Lundi 13 janvier, dans une décision qui résonne comme une leçon de civisme médiatique, le Conseil supérieur de l’audiovisuel et de la communication (CSAC) a suspendu, à titre conservatoire, la chaîne internationale Al Jazeera sur l’ensemble du territoire de la République Démocratique du Congo. Oui, vous avez bien lu : 90 jours de silence imposé pour un média globalement réputé pour son impertinence journalistique. Le crime ? Avoir osé interviewer Bertrand Bisimwa, leader du M23, dans une séquence que le CSAC a rapidement qualifiée d’“apologie de la guerre”. Al Jazeera, cette chaîne pourtant habituée aux ouragans politiques, se serait-elle donc aventurée sur un terrain trop miné ?

Les directeurs des télédistributeurs congolais, disciplinés comme jamais, devront désormais jouer les gardiens du temple médiatique en assurant le respect strict de cette suspension. Un zèle de la régulation que l’on espère appliqué avec la même vigueur dans tous les secteurs ! Dans un communiqué empreint de gravité, Bruno Mbolison, vice-président du CSAC, et Oscar Kabamba, son rapporteur, ont donné le ton : “Le procureur général près le conseil d’État, ainsi que le directeur général du RENATELSAT sont priés, chacun en ce qui le concerne, de concourir à la bonne exécution du présent acte”. Les Congolais se rassurent donc : l’ombre d’Al Jazeera ne planera plus au-dessus de leurs écrans, du moins jusqu’au 13 avril.

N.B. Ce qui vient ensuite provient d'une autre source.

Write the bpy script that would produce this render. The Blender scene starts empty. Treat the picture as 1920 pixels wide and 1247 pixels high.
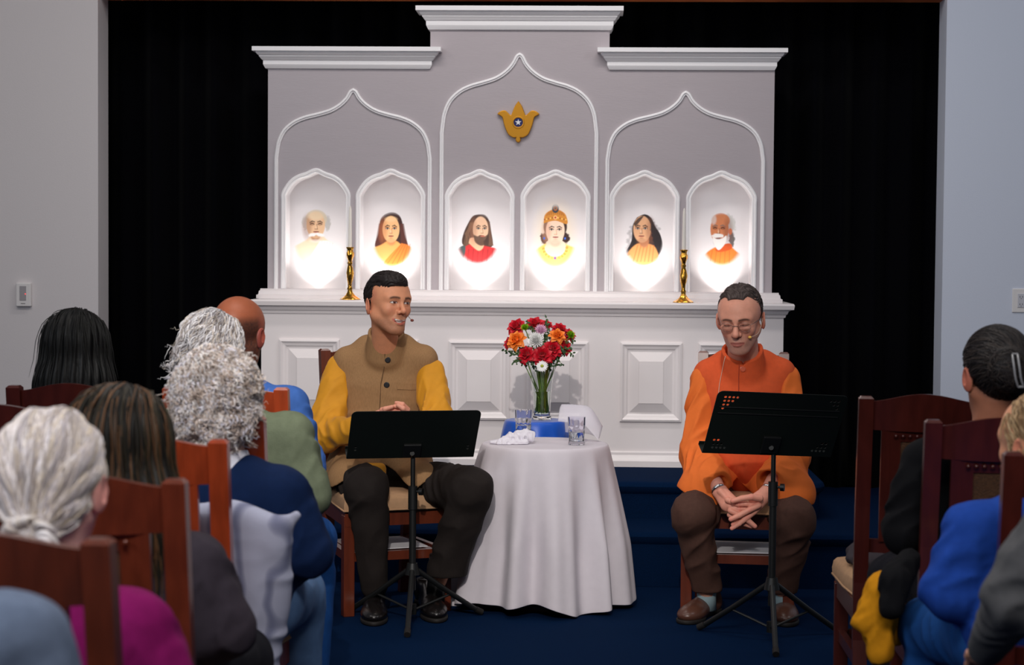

Le motif de cette suspension ? Une interview, diffusée le 1er janvier 2025, où la journaliste Bojana Coulibaly, présentée avec subtilité comme “militante à la solde du Rwanda”, aurait laissé Bertrand Bisimwa dérouler son argumentaire, mettant ainsi en danger l’ordre public et la sécurité nationale. Il faut bien reconnaître que dans une RDC où la sécurité est un sport de haut niveau, une telle interview pourrait en effet déséquilibrer les âmes sensibles.

Le CSAC, en gardien intrépide de la quiétude nationale, rappelle que cette chaîne, qui joue volontiers les trouble-fêtes, “frise non seulement l’apologie de la guerre, mais aussi incite à la rébellion contre l’autorité publique”. On ne s’étonnera donc pas qu’Al Jazeera ait pris la tête d’une liste noire qui aurait pu compter quelques autres médias aux prises avec des vérités trop dérangeantes.

Loin de nous l’idée de critiquer cette démarche noble de protection des esprits vulnérables de nos compatriotes. Après tout, la liberté d’expression est un concept flexible, qui se plie volontiers aux besoins du moment. Et n’oublions pas que l’ordre public, la sûreté nationale, et la sécurité priment toujours sur l’éthique journalistique. Ce n’est qu’une parenthèse de trois mois, après tout.